[Your goal]:
Among the entries below, which lines run from the line with "Recreate this scene" through the line with "col = scn.collection"? Retype those, both ends included, exactly and without pictures.

[Records for this exercise]:

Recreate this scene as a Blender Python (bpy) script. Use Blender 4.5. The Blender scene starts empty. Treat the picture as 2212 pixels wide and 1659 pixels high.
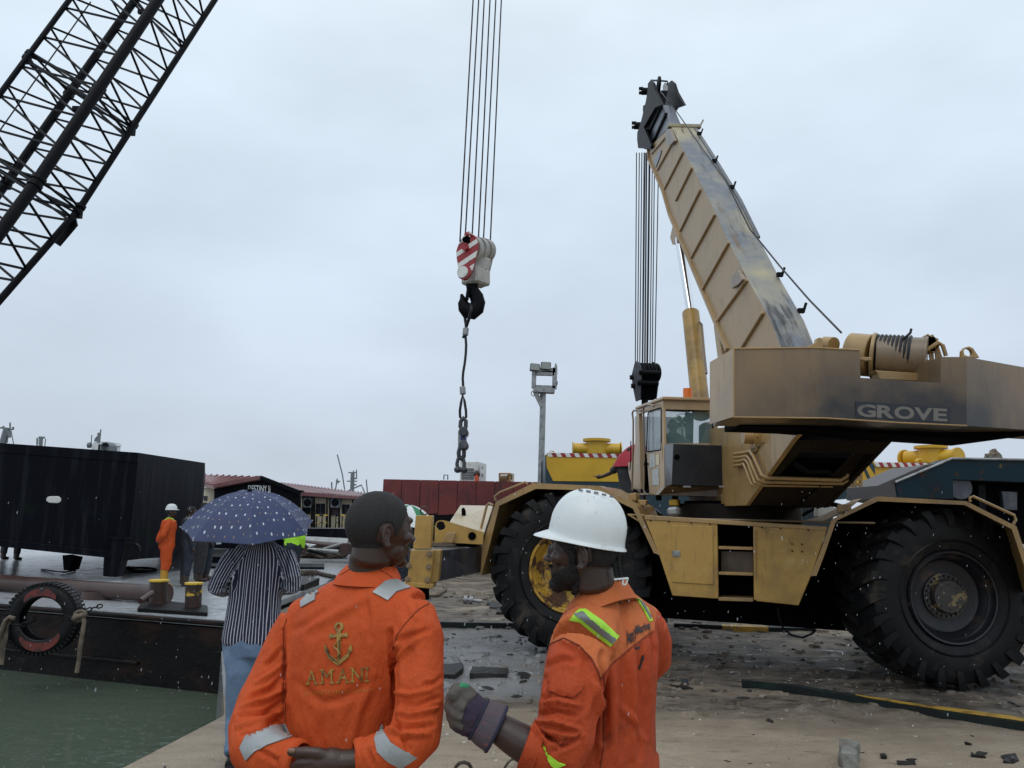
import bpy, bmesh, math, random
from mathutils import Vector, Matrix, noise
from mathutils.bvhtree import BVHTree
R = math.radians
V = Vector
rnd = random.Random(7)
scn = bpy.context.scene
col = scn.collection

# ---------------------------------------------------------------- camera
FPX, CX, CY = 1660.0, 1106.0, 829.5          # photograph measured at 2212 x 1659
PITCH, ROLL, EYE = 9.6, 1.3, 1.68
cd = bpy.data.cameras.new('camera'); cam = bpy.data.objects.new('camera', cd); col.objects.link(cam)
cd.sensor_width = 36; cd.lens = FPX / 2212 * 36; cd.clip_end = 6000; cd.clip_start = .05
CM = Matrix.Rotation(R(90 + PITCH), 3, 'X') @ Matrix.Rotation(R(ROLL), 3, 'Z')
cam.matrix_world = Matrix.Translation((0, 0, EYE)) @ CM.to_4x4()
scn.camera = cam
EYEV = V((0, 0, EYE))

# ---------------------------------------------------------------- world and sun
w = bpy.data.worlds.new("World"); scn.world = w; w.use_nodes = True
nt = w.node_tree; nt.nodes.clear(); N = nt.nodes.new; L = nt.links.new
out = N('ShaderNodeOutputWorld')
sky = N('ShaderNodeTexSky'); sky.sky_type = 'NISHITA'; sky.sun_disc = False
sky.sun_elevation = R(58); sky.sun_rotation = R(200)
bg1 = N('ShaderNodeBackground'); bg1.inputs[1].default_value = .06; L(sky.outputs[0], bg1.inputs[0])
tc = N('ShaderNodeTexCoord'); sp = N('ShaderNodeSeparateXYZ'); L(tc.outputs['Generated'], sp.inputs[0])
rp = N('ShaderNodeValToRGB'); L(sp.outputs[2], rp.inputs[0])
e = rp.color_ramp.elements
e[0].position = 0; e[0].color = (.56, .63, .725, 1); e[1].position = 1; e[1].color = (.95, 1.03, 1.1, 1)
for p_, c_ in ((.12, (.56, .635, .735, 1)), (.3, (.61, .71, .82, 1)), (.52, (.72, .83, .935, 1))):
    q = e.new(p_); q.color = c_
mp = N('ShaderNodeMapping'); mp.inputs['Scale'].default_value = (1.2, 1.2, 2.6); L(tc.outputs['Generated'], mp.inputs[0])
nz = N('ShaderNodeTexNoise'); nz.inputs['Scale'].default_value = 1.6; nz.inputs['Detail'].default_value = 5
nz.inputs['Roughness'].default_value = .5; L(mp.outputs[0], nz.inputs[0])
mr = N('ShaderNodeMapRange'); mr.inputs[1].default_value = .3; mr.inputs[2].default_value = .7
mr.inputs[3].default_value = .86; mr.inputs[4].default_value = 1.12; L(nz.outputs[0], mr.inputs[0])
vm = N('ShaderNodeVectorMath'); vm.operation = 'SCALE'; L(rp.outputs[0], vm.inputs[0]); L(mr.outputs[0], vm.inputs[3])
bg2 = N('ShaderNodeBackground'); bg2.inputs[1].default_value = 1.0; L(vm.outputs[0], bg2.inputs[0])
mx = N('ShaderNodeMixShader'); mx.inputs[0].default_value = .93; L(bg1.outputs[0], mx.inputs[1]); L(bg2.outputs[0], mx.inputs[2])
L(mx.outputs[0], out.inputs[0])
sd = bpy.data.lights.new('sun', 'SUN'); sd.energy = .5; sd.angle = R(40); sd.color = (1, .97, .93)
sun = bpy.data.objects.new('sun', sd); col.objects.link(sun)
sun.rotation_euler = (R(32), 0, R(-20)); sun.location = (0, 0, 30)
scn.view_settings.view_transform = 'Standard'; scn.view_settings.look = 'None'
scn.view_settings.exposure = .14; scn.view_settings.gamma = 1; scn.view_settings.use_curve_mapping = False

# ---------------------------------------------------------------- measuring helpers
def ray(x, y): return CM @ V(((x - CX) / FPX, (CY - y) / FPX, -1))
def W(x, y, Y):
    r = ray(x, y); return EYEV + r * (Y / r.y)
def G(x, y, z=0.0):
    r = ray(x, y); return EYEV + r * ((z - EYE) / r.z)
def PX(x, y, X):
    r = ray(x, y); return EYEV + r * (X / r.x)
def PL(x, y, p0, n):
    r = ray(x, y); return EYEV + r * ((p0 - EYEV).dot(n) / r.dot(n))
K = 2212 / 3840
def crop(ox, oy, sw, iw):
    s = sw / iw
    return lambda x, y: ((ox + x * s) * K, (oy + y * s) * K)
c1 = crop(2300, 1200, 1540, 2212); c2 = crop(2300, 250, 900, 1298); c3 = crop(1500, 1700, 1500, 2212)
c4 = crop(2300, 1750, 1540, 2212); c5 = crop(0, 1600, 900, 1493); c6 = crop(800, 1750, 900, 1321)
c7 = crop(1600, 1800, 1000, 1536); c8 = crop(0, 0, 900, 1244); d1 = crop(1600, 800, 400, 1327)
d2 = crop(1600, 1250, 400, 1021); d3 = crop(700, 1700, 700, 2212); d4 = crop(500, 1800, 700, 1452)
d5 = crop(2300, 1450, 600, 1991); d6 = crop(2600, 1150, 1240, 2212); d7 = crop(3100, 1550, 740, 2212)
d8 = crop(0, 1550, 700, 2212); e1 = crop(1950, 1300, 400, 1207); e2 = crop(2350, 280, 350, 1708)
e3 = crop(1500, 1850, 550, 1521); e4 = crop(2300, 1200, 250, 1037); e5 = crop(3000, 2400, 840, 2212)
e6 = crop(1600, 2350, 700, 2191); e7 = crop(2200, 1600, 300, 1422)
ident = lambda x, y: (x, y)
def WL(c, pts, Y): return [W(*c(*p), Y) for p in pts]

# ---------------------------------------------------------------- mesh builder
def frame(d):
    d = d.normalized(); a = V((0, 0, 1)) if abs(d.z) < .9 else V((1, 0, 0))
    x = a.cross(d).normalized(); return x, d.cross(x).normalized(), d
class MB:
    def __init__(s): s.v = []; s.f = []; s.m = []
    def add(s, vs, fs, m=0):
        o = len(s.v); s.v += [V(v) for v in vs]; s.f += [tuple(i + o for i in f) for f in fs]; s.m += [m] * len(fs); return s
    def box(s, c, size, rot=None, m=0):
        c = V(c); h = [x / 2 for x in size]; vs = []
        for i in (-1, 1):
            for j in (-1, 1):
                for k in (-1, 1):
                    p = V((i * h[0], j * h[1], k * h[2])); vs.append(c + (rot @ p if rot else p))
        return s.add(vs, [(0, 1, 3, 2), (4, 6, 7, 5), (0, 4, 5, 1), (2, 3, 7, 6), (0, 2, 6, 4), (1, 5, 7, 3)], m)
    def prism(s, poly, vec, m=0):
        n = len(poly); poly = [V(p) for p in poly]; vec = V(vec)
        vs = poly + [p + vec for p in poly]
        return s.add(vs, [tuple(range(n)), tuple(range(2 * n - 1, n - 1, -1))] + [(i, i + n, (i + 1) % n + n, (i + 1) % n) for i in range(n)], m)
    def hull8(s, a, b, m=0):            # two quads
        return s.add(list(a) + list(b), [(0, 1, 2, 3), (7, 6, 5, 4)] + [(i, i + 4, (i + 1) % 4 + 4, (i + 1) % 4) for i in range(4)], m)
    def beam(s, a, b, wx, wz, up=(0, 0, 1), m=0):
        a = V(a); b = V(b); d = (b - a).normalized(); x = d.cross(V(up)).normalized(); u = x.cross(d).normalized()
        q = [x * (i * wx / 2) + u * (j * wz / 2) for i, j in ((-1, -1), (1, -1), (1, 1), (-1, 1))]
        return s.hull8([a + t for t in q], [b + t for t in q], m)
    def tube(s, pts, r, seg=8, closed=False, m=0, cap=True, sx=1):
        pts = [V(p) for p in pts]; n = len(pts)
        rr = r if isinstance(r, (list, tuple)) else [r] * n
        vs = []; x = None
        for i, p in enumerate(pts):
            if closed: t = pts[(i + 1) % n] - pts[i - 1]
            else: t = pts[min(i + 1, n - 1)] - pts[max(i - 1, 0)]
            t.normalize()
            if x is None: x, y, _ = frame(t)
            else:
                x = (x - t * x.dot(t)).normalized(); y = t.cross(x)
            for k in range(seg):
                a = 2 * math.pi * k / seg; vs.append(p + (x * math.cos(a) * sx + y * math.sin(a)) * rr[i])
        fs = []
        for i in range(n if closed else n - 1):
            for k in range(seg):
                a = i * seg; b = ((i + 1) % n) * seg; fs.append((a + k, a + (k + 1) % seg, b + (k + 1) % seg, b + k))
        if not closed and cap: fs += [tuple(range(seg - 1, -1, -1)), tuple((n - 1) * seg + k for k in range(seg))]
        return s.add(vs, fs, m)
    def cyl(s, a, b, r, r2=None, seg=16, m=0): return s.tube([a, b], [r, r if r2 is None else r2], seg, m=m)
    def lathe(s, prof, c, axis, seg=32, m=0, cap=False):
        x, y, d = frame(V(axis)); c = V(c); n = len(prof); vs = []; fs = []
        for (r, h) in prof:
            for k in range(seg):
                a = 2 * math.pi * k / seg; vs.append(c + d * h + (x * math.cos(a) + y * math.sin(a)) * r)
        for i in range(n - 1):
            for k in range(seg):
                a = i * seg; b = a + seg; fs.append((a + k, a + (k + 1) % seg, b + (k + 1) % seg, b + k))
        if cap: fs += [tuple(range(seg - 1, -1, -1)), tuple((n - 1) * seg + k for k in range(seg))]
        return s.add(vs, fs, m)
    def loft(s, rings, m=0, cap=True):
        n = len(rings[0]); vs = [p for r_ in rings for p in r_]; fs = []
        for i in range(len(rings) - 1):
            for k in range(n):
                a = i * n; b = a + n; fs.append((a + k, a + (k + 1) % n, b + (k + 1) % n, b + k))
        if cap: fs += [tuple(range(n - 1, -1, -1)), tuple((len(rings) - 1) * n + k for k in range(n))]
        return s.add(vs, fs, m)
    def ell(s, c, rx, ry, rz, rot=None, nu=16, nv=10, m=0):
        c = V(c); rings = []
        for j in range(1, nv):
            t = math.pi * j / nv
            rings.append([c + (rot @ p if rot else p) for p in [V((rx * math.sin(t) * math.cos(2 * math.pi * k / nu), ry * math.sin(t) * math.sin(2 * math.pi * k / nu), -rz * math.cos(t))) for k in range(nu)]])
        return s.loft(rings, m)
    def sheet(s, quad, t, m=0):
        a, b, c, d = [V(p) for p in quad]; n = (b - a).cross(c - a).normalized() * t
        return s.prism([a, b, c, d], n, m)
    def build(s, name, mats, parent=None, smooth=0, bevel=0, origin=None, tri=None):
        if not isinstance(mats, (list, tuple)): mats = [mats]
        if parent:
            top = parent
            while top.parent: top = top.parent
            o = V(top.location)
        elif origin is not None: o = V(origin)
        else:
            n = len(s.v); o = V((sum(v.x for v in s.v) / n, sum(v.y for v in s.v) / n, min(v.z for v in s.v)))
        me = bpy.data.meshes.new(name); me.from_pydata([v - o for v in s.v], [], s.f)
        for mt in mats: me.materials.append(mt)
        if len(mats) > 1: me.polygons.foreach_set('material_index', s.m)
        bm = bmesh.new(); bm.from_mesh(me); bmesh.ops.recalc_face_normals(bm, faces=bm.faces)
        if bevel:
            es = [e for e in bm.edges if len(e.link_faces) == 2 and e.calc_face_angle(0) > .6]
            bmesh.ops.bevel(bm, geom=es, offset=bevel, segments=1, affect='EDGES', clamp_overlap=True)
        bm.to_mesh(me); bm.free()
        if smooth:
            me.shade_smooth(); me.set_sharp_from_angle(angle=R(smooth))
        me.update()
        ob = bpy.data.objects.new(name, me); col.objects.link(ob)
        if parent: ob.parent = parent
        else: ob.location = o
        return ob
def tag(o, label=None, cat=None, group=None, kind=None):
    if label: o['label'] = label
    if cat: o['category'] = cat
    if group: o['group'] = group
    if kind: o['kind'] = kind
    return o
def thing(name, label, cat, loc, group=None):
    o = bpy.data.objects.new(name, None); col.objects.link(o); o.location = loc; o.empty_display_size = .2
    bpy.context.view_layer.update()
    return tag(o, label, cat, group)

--

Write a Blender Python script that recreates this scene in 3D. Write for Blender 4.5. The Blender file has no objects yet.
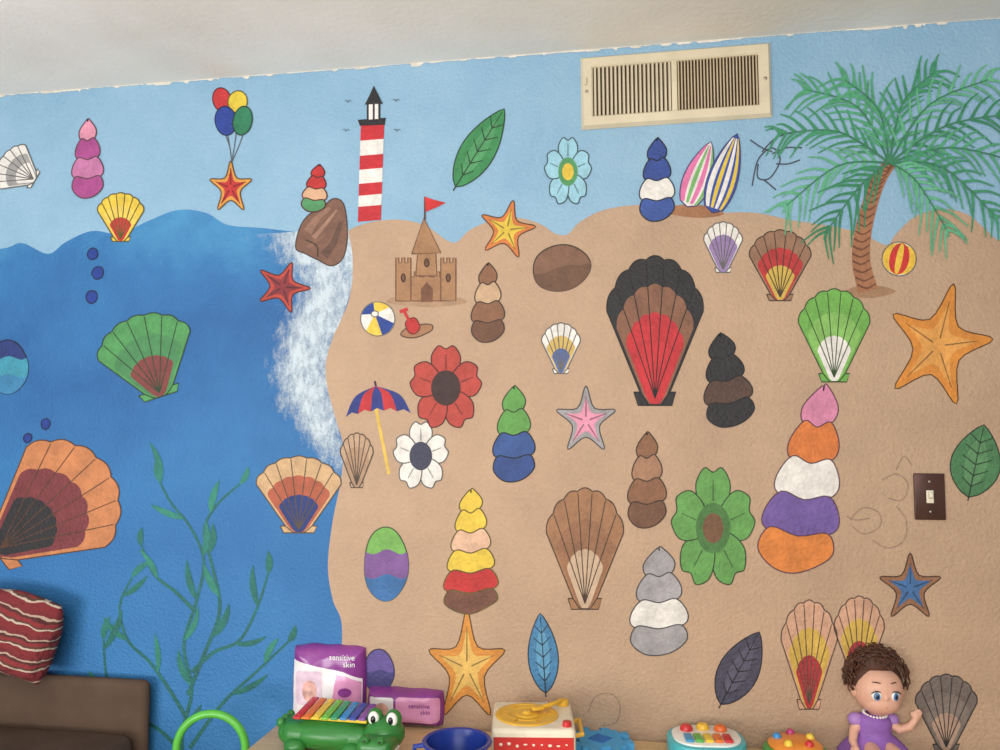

[Finished task]:
Recreate this scene as a Blender Python (bpy) script. Use Blender 4.5. The Blender scene starts empty. Treat the picture as 2212 pixels wide and 1659 pixels high.
import bpy, bmesh, math, random
from mathutils import Vector, Matrix, noise
from mathutils.bvhtree import BVHTree
R = math.radians
V = Vector
rnd = random.Random(7)
scn = bpy.context.scene
col = scn.collection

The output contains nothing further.